Bu âyetlerde, mü’minler ile mü’min görünenler sergilenerek gerçek mü’minlere, o yalancı Yahûdiler ve münâfıklar gibi olmamaları uyarısı yapılmaktadır. Âyetteki, İşitmedikleri hâlde “İşittik [vahye kulak verdik]” diyenler ifadesi ile, vahyi samimiyetle dinlemeyen, işittiklerini iyice düşünmeyen, onun hakkında tefekkür etmeyen iki yüzlü kimseler kasdedilmiş; dolayısıyla da mü’minler ciddiyet ve tefekküre davet edilmişlerdir:

Ve küfretmiş olan şu kişilerin hâli, sadece bir çağırma veya bağırmadan başkasını işitmeyen şeylere çoban haykırışı/karga haykırışı yapan kimsenin hâli gibidir; sağırdırlar, dilsizdirler, kördürler. Bu yüzden onlar, akıl da etmezler. (Bakara/171)

Ve and olsun ki, cinnden ve insten [tanıdığınız-tanımadığınız] bir çoğunu cehennem için yarattık; onların kalpleri vardır onlarla anlamazlar, gözleri vardır onlarla görmezler, kulakları vardır onlarla işitmezler. İşte onlar dört ayaklı hayvanlar gibidirler. Hatta daha da sapıktırlar. İşte onlar gâfillerin [duyarsızların] ta kendileridir. (A‘râf/179)

Âyetteki, Elçi'ye itaat ifadesiyle, “Elçi'ye bağlılık; o'nun aldığı kararlara; yaptığı içtihatlara saygılı davranmak, özellikle bu âyetin bulunduğu bağlamda, devlet reisi, ordu komutanı sıfatlarını da taşıması hasebiyle Elçi'ye askerî ve idarî alanlarda ters harekette bulunmamak” kasdedilmiştir.

24. Ey iman etmiş kimseler! O [Elçi], sizi, size hayat verecek şeylere çağırdığı zaman, Allah'a ve Elçi'ye icabet edin. Ve bilin ki Allah, kişi ile kalbi arasına girer. Ve siz kesinkes O'nun huzurunda toplanacaksınız.

25. Ve sadece sizden zâlim olanlara isâbet etmeyen fitnelerden korunun ve hiç şüphesiz Allah'ın, azabı çetin olan olduğunu bilin.

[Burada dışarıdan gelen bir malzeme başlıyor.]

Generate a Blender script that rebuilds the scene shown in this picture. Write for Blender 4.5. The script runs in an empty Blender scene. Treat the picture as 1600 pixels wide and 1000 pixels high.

26. Ve hatırlayın; hani sizler sayıca azdınız, yeryüzünde zayıf bırakılmıştınız, insanların sizi kapıp yakalamasından korkuyordunuz da O [Allah], şükredersiniz diye barındırmıştı, sizi yardımıyla desteklemişti ve size temiz-hoş şeylerden rızıklar vermişti.

Mü’minlere hitap edilen bu âyetlerde, başarılı olabilmeleri için yapmaları gerekenler ifade edilmiş; yanlış davranışlarının sadece kendilerine değil başkalarına da zarar vereceği bildirilmiştir. Paragrafta ilk olarak Elçi'ye itaat, bağlılık sadedinde, Ey iman etmiş kimseler! O [Elçi], sizi, size hayat verecek şeylere çağırdığı zaman, Allah'a ve Elçi'ye icabet edin emri verilmiştir. Elçi'nin çağırdığı “hayat verecek şeyler”in neler olduğunu tesbit etmek için önce şu âyetlere bir göz atılmalıdır:

Ve bir beşer için, bir vahiy ile veya perde arkasından yahut bir elçi gönderip de izniyle dilediğini vahyetmesi dışında Allah'ın kendisiyle konuşması olmaz. Şüphesiz O, alî'dir hakîm'dir. (Şûrâ/51)

Sen geceyi gündüzün içine sokarsın, gündüzü gecenin içine sokarsın; Sen ölüden diri çıkarırsın, diriden ölü çıkarırsın. Sen dilediğine de hesapsız rızık verirsin. (Âl-i İmrân/27)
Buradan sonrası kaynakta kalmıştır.